4.1. Церковный и династический дискурсы
Включение Александра Невского во «всерусский», ориентированный на Великое княжество Московское исторический дискурс, наметившееся уже в новгородских источниках конца XV в., окончательно завершилось в московской литературе XVI в. Александр стал элементом телеологического нарратива, направленного на формирующееся централизованное Московское государство. Образ Александра Невского, нарисованный в источниках московского периода (1462—1700), однако, оказался не вполне свободен от противоречий. Можно выделить две идеально типические конструкции, два различных, в определенной мере конкурирующих между собой, способа чтения его образа: с одной стороны, Александр явлен скорее отвернувшимся от мира чудотворцем и монахом, с другой — земным правителем и князем. Имея в виду эту дихотомию, связанные с его личностью тексты и артефакты можно разделить на две группы, которые для удобства анализа мы назовем церковным и династическим дискурсами. К церковному дискурсу следует отнести такие виды источников, как редакции Жития, Четьи Минеи и иконы, к династическому — в первую очередь летописание и генеалогии. В настоящей главе мы проинтерпретируем этот поляризованный образ Александра Невского, используя два различных подхода. Сначала мы рассмотрим оба дискурса как оппозиционные друг другу, как выражение борьбы православной церкви и московской династии за право присвоить себе этот образ. На втором шаге это противопоставление будет снято и противопоставленные типы чтения будут интерпретироваться как взаимодополняющие полюса концепта коллективной идентичности в Московском государстве.

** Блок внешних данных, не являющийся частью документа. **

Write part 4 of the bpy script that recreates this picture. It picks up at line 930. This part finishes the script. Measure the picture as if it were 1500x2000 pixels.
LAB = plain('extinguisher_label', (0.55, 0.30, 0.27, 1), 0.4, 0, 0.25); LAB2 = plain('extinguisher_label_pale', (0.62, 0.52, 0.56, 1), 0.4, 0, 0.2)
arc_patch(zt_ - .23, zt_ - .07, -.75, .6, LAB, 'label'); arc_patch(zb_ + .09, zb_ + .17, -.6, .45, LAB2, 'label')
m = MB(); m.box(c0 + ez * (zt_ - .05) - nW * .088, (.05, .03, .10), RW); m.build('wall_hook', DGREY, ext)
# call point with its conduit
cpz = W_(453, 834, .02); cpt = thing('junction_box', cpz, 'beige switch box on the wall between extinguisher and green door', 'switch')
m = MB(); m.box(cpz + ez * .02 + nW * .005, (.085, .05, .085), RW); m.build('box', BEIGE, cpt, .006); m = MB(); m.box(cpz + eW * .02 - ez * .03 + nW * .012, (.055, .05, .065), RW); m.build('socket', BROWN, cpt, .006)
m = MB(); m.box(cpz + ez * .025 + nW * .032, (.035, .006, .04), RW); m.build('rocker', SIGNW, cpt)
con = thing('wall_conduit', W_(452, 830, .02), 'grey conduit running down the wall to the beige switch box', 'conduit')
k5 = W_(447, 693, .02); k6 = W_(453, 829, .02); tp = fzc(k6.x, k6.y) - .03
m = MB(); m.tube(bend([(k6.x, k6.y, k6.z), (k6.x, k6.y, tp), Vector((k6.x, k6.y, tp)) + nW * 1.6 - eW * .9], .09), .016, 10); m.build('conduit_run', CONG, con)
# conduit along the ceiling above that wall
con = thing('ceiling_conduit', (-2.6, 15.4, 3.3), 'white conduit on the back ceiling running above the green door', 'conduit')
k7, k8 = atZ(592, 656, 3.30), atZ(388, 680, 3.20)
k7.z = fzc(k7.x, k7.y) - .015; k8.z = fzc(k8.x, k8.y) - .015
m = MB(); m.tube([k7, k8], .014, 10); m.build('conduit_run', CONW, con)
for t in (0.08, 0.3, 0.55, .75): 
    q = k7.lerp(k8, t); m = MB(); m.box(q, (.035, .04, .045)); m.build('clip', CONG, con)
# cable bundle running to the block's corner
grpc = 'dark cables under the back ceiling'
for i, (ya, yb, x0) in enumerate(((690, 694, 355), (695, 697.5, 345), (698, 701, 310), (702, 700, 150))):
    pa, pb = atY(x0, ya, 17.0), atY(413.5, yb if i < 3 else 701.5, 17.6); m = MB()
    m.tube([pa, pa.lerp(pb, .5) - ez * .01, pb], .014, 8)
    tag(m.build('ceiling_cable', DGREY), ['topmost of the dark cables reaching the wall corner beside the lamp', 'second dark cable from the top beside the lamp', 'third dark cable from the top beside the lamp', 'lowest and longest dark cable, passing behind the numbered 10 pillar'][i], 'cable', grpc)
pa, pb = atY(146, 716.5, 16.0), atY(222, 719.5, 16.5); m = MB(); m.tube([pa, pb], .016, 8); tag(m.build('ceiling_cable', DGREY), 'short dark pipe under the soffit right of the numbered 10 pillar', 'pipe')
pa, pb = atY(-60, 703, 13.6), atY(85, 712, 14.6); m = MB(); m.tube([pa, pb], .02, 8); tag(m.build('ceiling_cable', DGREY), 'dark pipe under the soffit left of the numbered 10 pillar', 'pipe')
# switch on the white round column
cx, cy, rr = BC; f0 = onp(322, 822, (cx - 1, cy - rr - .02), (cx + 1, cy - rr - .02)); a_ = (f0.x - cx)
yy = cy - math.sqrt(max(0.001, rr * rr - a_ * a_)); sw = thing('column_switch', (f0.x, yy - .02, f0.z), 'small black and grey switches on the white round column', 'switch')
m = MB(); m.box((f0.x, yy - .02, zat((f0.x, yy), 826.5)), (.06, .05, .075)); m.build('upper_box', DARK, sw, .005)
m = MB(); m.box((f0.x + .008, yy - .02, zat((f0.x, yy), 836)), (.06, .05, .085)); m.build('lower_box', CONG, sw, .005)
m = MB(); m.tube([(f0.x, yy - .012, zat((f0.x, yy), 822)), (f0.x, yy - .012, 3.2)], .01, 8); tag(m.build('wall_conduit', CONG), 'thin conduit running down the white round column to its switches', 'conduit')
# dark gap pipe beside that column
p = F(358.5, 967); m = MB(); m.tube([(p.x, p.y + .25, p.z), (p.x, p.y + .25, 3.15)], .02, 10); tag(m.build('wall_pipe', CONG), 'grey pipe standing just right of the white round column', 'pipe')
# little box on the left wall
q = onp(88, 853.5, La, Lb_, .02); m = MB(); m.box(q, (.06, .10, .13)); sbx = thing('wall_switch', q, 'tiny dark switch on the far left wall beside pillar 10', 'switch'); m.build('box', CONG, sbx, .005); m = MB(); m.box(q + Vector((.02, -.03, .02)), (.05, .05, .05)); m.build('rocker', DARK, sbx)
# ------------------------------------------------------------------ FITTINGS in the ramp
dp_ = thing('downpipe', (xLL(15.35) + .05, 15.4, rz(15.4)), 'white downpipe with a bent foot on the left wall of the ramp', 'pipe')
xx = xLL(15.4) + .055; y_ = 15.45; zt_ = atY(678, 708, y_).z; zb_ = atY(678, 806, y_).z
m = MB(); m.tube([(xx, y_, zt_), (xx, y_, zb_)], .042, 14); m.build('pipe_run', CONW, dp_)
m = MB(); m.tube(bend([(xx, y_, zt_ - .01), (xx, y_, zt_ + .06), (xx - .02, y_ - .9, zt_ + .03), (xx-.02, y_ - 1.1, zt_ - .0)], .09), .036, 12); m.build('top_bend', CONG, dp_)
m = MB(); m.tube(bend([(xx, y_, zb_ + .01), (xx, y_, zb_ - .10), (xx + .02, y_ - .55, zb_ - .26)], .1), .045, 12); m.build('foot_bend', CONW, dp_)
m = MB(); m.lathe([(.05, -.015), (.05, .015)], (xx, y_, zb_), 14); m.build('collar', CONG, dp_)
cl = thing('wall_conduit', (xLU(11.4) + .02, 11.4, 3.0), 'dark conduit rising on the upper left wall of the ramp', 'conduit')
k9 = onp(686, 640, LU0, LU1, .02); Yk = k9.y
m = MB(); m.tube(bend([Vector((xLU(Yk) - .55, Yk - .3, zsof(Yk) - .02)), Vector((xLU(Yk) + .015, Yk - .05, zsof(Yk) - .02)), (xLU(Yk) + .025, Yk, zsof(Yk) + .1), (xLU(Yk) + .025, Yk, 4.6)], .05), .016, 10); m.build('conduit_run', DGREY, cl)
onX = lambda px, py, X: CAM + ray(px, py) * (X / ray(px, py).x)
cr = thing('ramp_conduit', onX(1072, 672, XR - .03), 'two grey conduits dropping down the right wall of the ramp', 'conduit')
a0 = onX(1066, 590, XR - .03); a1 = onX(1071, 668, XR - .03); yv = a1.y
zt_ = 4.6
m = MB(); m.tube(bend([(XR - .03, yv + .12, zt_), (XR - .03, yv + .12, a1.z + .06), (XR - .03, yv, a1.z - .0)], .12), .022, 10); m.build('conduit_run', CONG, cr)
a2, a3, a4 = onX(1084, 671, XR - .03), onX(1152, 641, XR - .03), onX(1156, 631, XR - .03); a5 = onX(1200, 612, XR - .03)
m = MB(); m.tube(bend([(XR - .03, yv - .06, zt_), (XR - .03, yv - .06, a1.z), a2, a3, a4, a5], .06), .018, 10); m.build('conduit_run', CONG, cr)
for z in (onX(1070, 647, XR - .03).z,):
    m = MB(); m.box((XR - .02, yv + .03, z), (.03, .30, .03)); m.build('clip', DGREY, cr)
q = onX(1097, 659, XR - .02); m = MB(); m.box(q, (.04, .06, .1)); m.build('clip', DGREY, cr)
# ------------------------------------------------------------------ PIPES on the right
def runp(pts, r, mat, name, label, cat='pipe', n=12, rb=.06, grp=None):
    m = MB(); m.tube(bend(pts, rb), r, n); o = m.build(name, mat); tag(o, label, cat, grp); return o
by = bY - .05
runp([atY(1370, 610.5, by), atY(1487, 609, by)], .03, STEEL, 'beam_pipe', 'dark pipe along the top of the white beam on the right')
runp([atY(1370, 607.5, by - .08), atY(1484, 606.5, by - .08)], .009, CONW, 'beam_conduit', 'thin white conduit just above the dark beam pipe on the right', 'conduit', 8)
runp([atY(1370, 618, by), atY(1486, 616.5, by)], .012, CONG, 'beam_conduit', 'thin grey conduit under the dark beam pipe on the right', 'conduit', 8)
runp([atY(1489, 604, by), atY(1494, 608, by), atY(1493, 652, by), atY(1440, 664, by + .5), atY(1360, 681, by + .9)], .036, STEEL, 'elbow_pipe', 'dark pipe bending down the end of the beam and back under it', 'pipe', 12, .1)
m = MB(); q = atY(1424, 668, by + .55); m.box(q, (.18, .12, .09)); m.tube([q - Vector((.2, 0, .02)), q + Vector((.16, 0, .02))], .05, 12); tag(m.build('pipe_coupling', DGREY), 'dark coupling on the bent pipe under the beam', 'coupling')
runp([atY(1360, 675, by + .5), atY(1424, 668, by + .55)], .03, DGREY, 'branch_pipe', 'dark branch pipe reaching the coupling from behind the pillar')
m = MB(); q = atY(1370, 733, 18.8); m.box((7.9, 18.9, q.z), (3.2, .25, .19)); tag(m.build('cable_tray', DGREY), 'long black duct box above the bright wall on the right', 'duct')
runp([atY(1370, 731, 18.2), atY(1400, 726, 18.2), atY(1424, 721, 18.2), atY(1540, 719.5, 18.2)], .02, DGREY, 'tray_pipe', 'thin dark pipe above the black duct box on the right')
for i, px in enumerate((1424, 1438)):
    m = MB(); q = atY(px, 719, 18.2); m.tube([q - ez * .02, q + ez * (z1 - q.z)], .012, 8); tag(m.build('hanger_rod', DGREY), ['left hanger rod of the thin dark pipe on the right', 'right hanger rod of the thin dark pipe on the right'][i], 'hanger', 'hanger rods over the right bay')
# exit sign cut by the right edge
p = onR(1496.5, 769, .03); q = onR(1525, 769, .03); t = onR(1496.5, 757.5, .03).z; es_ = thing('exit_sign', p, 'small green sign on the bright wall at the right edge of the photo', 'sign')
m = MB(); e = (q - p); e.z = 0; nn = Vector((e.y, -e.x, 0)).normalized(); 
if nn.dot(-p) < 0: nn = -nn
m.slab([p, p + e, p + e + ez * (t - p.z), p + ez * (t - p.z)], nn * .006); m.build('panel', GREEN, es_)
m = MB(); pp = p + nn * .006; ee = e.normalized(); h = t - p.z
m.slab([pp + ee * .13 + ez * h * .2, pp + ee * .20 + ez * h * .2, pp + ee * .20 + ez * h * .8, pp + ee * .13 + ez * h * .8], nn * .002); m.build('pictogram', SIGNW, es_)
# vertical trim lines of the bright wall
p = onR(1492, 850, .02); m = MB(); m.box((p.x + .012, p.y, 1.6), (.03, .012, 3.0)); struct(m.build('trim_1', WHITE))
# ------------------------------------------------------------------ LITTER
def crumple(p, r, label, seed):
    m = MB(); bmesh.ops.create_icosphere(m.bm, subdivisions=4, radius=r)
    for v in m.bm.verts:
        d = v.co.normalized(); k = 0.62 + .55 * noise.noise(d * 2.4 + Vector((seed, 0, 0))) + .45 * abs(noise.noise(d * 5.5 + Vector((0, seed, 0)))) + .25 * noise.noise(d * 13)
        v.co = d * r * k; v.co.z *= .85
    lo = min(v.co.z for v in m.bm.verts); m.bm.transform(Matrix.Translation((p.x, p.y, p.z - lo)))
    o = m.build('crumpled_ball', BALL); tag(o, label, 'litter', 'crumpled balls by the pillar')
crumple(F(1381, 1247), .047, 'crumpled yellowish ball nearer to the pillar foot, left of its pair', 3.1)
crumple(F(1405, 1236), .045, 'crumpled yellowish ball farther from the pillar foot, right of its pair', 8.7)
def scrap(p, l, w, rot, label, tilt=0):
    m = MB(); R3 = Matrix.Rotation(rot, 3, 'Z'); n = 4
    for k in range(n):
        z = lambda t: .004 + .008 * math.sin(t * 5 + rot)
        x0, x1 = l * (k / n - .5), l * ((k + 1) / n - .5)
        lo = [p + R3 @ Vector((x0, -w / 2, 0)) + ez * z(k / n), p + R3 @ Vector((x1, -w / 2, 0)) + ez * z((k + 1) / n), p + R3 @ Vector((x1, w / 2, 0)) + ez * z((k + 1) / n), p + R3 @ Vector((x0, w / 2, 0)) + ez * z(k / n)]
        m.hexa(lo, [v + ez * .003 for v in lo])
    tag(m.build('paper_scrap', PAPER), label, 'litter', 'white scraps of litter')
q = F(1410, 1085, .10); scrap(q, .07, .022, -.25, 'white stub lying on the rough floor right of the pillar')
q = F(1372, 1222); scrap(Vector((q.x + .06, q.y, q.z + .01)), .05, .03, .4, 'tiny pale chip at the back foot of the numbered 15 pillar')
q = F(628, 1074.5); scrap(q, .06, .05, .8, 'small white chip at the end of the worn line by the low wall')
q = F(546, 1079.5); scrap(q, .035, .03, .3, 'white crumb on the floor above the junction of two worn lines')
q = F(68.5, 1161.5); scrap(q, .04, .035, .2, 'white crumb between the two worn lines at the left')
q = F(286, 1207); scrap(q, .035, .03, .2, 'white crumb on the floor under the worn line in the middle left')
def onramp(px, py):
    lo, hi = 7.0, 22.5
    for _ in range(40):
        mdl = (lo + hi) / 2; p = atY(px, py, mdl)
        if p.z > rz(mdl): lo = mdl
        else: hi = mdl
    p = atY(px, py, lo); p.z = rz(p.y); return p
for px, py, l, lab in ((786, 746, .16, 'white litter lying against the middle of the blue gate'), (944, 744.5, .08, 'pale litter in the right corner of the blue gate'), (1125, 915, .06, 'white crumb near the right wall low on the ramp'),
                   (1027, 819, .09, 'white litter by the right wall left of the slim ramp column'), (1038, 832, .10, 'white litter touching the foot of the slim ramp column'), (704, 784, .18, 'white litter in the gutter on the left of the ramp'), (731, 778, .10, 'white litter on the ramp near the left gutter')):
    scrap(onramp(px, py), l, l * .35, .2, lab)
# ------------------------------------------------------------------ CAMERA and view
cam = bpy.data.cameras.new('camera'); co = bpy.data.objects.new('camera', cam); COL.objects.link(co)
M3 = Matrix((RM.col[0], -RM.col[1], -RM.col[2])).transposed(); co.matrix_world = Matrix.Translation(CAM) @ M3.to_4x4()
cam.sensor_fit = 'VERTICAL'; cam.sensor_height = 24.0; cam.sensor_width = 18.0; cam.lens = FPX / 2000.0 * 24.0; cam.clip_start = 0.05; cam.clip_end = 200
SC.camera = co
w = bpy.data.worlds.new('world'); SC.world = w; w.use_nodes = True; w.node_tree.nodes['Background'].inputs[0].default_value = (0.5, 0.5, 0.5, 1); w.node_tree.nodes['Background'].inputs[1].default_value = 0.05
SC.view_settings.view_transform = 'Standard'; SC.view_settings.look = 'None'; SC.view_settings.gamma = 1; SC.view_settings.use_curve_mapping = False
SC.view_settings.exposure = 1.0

В основе первого хода анализа лежит предположение, что образ Александра Невского оказался символом, переходящим из рук в руки в противостоянии православной церкви и правящей династии, причем обе стороны постоянно пытались повлиять на образ святого князя. В зависимости от контекста Александр призван был символизировать либо святость русской церкви, либо достоинство и легитимность правящего дома. Русская церковь и светская великокняжеская власть были — по крайней мере, после перенесения в Москву резиденции митрополита — силами, тесно связанными и сотрудничавшими друг с другом1. Обе они стремились (по византийскому примеру) сделать Москву центром движения за собирание русских земель, а после падения Константинополя — и религиозным преемником Византии. Наряду с этим симбиотическим взаимодействием церковь и государство преследовали и самостоятельные и отчасти противоположные политические цели. Интересы церкви и великого князя постоянно расходились в вопросах о примате светской или церковной власти и о церковном землевладении. В зависимости от ситуации, в спорных вопросах побеждала одна из этих политических сил. Однако, рассматривая весь московский период, можно констатировать постепенное смещение равновесия в пользу светской власти, приведшее при Петре I к упразднению патриаршества.
На втором этапе нашей интерпретации мы хотели бы учесть и тот факт, что разграничение духовной и самостоятельной светской культурных сфер в России окончательно произошло только в XVIII в. Большинство книжников и иконописцев московского периода были монахами, тесно включенными в церковный контекст. Кроме того, в большинстве источников этого времени преобладает представление о симфонии, гармоническом взаимодействии церковной и светской властей. Поскольку в Московском государстве церковная и светская сферы еще не были четко разделены, попытка функционального объяснения двухчастного образа Александра Невского, предпринимаемая на первом шаге нашего анализа, очень быстро исчерпывает свои возможности. И тогда начинается попытка представить оба дискурса как представляющие два взаимодополняющих концепта сообщества в Московском государстве. Если в церковном дискурсе Александр Невский воплощал идею сакрального сообщества, в династическом дискурсе он указывал на сообщество, конститутивными элементами которого были правитель и сфера его власти. Политическая лояльность государю и сакральное сообщество были двумя составными частями концепта «Русской земли», усвоенного Великим княжеством Московским для упрочения собственной модели коллективной идентичности.
Примечания
1. См.: Stökl. Russische Geschichte. S. 190.